Why We’re Polarized

I have added a new book by Ezra Klein to my Library. The book titled “Why We’re Polarized” takes us on a fascinating journey to the past, helping us see that for all our problems, we have been a worse and uglier country at almost every other point in our history. Having said that, our current polarization has made it impossible to govern. I found his historical perspectives on the framing of our current political system very timely, and the notion that what works in one era fails in the next. The institutions, frameworks, and beliefs born in a vastly different era, struggle to keep pace in an era that looks very different.

Yet Unlearning that which we are familiar with is difficult for humans to do. as the book’s abstract states: America’s political system isn’t broken. The truth is scarier: it’s working exactly as designed. Ezra Klein reveals how that system is polarizing us—and how we are polarizing it—with disastrous results. That’s insightful, and we can apply that insight to just about everything. Just because the foundation of society is working as designed, does not mean that it is an effective foundation for a world that has shifted.

There are countless examples of this changing world provided in the book. Much of the political change in the U.S dates back to the Civil Rights movement in the 1960’s. But there are many other Societal Factors at work. For example, here are several societal changes identified by the book:

  • Economist Jed Kolko notes that the most common age for white Americans is fifty-eight, for Asians it’s twenty-nine, for African Americans it’s twenty-seven, and for Hispanics it’s eleven. A report out of the University of Wisconsin–Madison’s Applied Population Lab found that white births are now outnumbered by white deaths in twenty-six states, up from seventeen in 2014 and four in 2004.

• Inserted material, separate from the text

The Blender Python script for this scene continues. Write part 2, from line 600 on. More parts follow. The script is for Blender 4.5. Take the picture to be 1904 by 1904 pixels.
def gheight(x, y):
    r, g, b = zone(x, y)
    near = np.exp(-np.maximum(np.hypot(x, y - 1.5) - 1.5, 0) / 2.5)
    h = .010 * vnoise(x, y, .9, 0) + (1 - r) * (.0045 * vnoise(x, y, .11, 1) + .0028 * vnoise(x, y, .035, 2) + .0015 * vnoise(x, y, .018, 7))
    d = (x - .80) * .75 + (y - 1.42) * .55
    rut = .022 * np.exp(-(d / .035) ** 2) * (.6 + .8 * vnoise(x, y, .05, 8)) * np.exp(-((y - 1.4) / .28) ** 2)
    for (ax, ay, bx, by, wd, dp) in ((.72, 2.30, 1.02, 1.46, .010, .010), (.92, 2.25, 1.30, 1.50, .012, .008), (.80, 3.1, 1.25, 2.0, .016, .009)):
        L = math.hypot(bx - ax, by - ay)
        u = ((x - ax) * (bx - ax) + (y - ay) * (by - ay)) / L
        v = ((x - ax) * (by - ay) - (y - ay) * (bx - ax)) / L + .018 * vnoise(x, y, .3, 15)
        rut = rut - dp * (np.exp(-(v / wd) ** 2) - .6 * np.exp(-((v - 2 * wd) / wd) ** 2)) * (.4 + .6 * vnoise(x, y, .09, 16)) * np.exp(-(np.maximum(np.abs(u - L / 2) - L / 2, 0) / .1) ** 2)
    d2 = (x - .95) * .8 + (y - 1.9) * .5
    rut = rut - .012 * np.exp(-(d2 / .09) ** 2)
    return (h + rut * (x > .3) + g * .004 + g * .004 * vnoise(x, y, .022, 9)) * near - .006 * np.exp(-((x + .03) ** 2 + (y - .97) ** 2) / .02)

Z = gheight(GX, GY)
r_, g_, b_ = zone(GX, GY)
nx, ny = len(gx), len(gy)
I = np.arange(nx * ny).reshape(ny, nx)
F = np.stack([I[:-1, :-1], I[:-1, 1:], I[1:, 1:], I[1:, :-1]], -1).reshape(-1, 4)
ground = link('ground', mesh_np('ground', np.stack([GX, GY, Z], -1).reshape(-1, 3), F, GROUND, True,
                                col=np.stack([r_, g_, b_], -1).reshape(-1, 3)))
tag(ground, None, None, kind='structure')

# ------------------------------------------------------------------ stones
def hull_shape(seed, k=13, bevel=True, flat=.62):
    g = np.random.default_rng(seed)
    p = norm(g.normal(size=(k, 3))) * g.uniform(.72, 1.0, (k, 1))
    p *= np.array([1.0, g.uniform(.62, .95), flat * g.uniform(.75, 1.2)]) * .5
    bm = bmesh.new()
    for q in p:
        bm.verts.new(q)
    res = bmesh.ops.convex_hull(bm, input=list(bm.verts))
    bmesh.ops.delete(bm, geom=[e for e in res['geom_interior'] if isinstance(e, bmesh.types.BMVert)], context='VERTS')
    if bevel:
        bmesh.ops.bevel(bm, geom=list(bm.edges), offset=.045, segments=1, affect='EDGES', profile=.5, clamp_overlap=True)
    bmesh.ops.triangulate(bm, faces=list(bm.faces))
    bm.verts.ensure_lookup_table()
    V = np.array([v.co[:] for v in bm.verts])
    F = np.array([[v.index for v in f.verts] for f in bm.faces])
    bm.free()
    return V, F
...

  • The government predicts that in 2030, immigration will overtake new births as the dominant driver of population growth. About fifteen years after that, America will phase into majority-minority status—for the first time in the nation’s history, non-Hispanic whites will no longer make up a majority of the population.

  • According to the Census Bureau, 2013 marked the first year that a majority of US infants under the age of one were nonwhite. Meanwhile, America’s foreign-born population is projected to rise from 14 percent of the population today to 17 percent in 2060, more than 2 percentage points above the record set in 1890.

  • In 2018, for the first time, Americans claiming “no religion” edged out Catholics and evangelicals to be the most popular response to the General Social Survey’s question on religion. Robert Jones, the CEO and founder of the Public Religion Research Institute, projects the religiously unaffiliated will edge out all Protestants in 2051—“a thought that would have been unimaginable just a few decades ago,” he writes. When Obama took office, 54 percent of the country was white and Christian. By the 2016 election, that had fallen to 43 percent.

A major theme of the book has to do with our identities and how we associate with groups. It dominates our behavior. There are several very good examples and studies that make this point very real. This is a very timely book with a strong message – I highly recommend it. Here is the book abstract from Amazon:


“The American political system—which includes everyone from voters to journalists to the president—is full of rational actors making rational decisions given the incentives they face,” writes political analyst Ezra Klein. “We are a collection of functional parts whose efforts combine into a dysfunctional whole.”

In Why We’re Polarized, Klein reveals the structural and psychological forces behind America’s descent into division and dysfunction. Neither a polemic nor a lament, this book offers a clear framework for understanding everything from Trump’s rise to the Democratic Party’s leftward shift to the politicization of everyday culture.

America is polarized, first and foremost, by identity. Everyone engaged in American politics is engaged, at some level, in identity politics. Over the past fifty years in America, our partisan identities have merged with our racial, religious, geographic, ideological, and cultural identities. These merged identities have attained a weight that is breaking much in our politics and tearing at the bonds that hold this country together.

Klein shows how and why American politics polarized around identity in the twentieth century, and what that polarization did to the way we see the world and one another. And he traces the feedback loops between polarized political identities and polarized political institutions that are driving our system toward crisis.

This is a revelatory book that will change how you look at politics, and perhaps at yourself.